Whats the su / sudo syntax for this?
Re: root
Posted: 14. Jun 2012, 19:48
by Tideflat
If you know how do to it from the command line, then just doing "su", and continuing as if you logged in as root would work, but I have no idea if that would be the suggested way to do it.
(Note that this post was made a an inexperienced person as may contain errors.)
Re: root
Posted: 14. Jun 2012, 21:15
by toothandnail
salix555 wrote:So I've decided to move to Salix from PCL.
I plan to leave the a /home partition as was - with an existing user account prior to Salix install.
When I install Salix, I create a user account then once up and running, I want to move the content of the original user account to the new account and give the user rights to the content?
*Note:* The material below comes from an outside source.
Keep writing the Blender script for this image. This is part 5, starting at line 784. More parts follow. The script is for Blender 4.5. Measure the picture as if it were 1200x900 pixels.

Whats the su / sudo syntax for this?
I'm not familiar with PCL. However, the majority of Linux distributions use a starting UID of 1000 (Red Hat and its derivatives use 500, but they are the exception, AFAIK). So long as PCL uses a starting UID of 1000 (and you only have a single user defined for both PCL and Salix), you should be able to access the old user files logged in as your new Salix user. Moving data that way would be a good deal safer than using the root account to do so. If you use the root account, it is possible to leave files with their ownership set to the root ID, which will cause you a lot of problems.
You need to be careful not to move data which relates to things like desktop setup - there is a very good chance that the data will not be compatible with the desktop setup used in Salix.
Paul.
Re: root
Posted: 14. Jun 2012, 21:22
by gapan
Safest way to handle this:
During salix installation, create a user with exactly the same username as the one you had in your previous distribution. Your files will stay intact (careful not to choose to format your /home partition), only a few settings files (like xfce panel settings for example) will be turned to the salix defaults. You'll be able to log in normally with that user after that. Some of your documents might have a different UID or GID than your current user, so you can just run:
Code: Select all
$ su
# chown -R yourusername:users /home/yourusername
replacing "yourusername" with your actual username. The "users" part is the default group and should stay that way.
Re: root
Posted: 17. Jun 2012, 20:45
by bklive
mark post as solved? since both issues were solved?
Re: root
Posted: 17. Jun 2012, 21:42
by Shador
gapan wrote:create a user with exactly the same username as the one you had in your previous distribution.
Actually the username does not matter at all. Just the UID needs to be exactly the same. If that's the case files owned by user myuser with e.g. uid 1000, show up in another installation as user anotheruser, if that anotheruser also has the uid 1000. The user name is just a human readable alias, but internally (for permissions) just the uid matters. It's the same with groups and gid.
Re: root
Posted: 18. Jun 2012, 07:31
by thenktor
Usually the username is also the name for your home directory and therefore it matters. Of course you can chose a new username and just rename your home directory. But then you have to take care about the default settings that are initialized at installation time.
Re: root
Posted: 18. Jun 2012, 20:16
by Shador
thenktor wrote:Usually the username is also the name for your home directory and therefore it matters. Of course you can chose a new username and just rename your home directory. But then you have to take care about the default settings that are initialized at installation time.
Yes, I forgot to mention that. But as you said that's easy to solve by either changing the home directory path of the user or setting up a symlink. The permissions are the bigger problem.
Apart from that the cli user management tools allow you to chang the home directory when creating a user and thus initializes the settings right. Permissions are not so easy to get around or they shouldn't be at least.